В целом адекватный вокальный состав рядового спектакля театра, а также умная, выигрышная подача вокалистов – бесспорная заслуга и удача дирижера. При таком подходе любые спектакли (неоднозначные по режиссуре новые или изрядно эстетически устаревшие работы прежних лет) могут смотреться вполне привлекательно. Что касается собственно «Царской невесты», то в наступившем году эта постановка отметит 45-летний юбилей своего беспрерывного пребывания в репертуаре театра, а если учесть, что декорации Фёдора Федоровского были написаны к постановке 1927 года (и восстанавливались дочерью художника Нонной к последующим возобновлениям 1955 и 1966 годов), то его можно с полным правом назвать самой старой постановкой труппы и последней сохраняющейся в репертуаре из того ряда монументальных образчиков «сталинской» большой оперы, с которыми прежде во всем мире ассоциировался бренд Большого. Безусловно, помимо музыкального обновления, частично произошедшего на данных декабрьско-январских показах, нынешняя версия «Царской невесты» требует капитального возобновления с тщательной проработкой режиссуры, обновлением костюмов и декораций и пр. (хотя бы по примеру баратовского «Бориса Годунова» 1948 года, отреставрированного в 2005-м). В этом театральном продукте, за давностью лет, много ходульности, общих мест, артисты по большей части предоставлены сами себе – разводят руками и выпячивают грудь колесом, сообразуясь более с вокальными задачами, чем с актерскими – в целом лицедействуют в меру своих способностей и понимания.
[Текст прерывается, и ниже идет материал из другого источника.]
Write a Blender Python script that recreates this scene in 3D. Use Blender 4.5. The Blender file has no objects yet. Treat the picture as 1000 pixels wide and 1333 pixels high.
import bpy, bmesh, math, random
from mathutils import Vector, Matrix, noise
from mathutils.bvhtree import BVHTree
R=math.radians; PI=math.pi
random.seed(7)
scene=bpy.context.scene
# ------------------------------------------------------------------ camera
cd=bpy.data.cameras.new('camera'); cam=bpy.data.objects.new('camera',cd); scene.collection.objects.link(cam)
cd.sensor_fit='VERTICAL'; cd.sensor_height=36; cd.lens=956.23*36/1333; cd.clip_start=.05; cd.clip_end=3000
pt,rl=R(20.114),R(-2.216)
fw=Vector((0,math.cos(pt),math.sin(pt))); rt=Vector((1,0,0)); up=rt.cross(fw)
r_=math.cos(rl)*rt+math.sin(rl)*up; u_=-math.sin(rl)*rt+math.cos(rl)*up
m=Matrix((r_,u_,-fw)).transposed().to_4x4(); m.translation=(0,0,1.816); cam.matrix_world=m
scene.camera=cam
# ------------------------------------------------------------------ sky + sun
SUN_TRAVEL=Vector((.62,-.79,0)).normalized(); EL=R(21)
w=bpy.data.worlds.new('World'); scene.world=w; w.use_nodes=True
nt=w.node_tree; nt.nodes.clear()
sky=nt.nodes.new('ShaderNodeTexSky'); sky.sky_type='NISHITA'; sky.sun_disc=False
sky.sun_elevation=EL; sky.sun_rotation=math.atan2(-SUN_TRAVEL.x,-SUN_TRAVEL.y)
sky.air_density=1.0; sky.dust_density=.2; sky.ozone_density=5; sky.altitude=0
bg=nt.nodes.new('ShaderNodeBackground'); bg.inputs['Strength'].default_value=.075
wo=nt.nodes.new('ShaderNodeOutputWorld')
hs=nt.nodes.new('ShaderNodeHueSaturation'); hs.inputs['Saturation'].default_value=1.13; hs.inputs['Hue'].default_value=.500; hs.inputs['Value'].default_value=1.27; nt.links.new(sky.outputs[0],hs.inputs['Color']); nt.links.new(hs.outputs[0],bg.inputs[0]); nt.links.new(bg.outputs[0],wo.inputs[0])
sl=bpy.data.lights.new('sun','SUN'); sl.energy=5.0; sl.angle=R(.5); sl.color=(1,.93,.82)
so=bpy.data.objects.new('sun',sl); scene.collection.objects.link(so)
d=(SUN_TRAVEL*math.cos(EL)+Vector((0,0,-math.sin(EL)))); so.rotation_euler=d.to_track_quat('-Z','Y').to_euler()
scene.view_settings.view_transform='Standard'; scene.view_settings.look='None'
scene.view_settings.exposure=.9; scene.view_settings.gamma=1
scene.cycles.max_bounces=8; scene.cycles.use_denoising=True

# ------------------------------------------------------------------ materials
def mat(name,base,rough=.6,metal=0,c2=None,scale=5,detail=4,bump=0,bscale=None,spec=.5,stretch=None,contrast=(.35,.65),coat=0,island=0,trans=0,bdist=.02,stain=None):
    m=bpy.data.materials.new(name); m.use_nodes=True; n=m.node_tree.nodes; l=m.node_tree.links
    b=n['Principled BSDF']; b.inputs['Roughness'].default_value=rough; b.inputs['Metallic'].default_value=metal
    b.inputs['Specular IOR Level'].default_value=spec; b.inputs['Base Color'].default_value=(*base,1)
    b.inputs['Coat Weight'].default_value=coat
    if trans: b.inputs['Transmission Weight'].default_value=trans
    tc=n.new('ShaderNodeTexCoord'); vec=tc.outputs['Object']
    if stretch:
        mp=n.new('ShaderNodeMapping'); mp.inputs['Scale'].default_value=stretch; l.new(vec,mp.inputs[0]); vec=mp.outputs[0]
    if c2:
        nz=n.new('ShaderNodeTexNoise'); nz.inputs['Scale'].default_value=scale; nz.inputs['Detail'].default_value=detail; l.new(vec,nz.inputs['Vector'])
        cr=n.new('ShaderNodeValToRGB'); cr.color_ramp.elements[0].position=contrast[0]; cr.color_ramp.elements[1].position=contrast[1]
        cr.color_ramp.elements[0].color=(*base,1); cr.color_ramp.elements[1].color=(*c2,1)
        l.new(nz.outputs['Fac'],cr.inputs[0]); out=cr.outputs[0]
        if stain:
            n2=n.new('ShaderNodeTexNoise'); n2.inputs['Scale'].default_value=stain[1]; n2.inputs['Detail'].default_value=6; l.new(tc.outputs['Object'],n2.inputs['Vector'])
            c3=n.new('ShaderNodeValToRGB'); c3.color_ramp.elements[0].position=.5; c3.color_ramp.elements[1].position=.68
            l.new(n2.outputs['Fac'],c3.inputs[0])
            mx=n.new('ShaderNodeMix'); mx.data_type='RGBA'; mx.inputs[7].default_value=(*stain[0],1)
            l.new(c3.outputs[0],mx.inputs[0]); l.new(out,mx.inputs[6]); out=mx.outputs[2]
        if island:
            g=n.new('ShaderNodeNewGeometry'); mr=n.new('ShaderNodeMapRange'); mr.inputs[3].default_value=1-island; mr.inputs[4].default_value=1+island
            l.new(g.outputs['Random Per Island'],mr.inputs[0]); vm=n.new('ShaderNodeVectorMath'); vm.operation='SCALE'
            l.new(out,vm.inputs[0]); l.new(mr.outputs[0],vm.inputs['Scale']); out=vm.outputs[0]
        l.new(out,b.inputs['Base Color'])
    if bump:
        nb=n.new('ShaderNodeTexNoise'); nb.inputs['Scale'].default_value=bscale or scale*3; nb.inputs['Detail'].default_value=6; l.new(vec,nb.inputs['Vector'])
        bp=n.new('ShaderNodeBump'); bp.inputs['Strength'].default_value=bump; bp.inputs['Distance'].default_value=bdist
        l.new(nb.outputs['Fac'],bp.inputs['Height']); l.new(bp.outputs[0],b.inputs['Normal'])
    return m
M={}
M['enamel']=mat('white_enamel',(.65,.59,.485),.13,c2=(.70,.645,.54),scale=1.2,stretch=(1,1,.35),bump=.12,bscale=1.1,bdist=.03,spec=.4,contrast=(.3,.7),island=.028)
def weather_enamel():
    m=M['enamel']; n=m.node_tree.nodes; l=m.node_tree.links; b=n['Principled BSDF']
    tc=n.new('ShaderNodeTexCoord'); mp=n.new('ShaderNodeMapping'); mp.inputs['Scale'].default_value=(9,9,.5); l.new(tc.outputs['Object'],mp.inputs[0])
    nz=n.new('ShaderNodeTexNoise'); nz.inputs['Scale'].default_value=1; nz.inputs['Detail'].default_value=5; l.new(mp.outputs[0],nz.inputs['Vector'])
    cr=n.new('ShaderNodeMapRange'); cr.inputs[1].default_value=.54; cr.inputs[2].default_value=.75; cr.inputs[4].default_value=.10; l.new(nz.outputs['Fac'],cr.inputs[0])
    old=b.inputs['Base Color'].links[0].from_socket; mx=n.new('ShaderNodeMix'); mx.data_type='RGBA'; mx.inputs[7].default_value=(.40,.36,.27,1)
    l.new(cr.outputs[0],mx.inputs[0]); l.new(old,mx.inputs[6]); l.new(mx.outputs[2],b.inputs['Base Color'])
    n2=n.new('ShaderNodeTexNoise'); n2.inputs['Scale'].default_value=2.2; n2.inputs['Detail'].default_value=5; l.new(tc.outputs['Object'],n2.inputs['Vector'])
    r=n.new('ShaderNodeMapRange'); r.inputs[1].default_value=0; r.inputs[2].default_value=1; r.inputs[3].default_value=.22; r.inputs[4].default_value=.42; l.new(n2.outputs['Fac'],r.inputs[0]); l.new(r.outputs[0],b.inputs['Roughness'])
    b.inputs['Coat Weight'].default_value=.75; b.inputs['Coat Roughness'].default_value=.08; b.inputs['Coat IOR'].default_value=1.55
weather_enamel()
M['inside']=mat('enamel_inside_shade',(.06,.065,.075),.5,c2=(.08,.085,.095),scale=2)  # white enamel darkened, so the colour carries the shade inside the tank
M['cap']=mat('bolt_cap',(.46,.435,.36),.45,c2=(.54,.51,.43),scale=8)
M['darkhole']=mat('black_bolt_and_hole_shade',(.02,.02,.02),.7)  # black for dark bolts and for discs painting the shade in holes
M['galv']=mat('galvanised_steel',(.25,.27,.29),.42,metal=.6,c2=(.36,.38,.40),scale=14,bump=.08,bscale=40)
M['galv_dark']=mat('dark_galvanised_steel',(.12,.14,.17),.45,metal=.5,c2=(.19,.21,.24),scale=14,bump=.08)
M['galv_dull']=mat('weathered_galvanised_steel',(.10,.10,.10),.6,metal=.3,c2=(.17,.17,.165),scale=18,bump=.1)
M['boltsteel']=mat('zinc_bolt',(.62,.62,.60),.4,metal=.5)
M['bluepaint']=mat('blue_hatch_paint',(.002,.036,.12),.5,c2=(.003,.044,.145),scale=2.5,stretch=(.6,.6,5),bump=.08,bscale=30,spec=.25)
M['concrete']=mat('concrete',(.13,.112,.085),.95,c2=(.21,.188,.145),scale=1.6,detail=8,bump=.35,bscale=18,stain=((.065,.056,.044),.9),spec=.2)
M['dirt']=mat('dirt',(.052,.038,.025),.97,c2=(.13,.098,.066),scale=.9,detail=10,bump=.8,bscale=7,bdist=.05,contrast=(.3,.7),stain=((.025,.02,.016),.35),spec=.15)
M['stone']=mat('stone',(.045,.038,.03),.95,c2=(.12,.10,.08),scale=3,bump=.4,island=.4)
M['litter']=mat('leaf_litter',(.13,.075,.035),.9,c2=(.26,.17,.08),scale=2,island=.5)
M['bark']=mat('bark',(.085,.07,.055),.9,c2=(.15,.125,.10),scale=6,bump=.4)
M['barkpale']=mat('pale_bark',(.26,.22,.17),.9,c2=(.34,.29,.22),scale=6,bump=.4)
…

Тем не менее, у нынешнего исполнения есть и явные плюсы, позволяющие говорить о том, что возобновление, новая редакция этого спектакля возможны и даже желательны. Молодые исполнители, среди которых значительное число дебютантов или певцов, вошедших в спектакль совсем недавно, пусть еще не дают глубоких психологических трактовок, но очевидно уже привносят элементы новизны и свежести, добавляя в спектакль больше жизни и отдаляя его от рутинности. А самое главное – это музыкальная редакция, внимание к солистам и оркестру, «чистка» партитуры и стремление повысить качество музыкального продукта, что и было предпринято Василием Синайским: в опере одного этого уже достаточно, чтобы она заиграла новыми красками.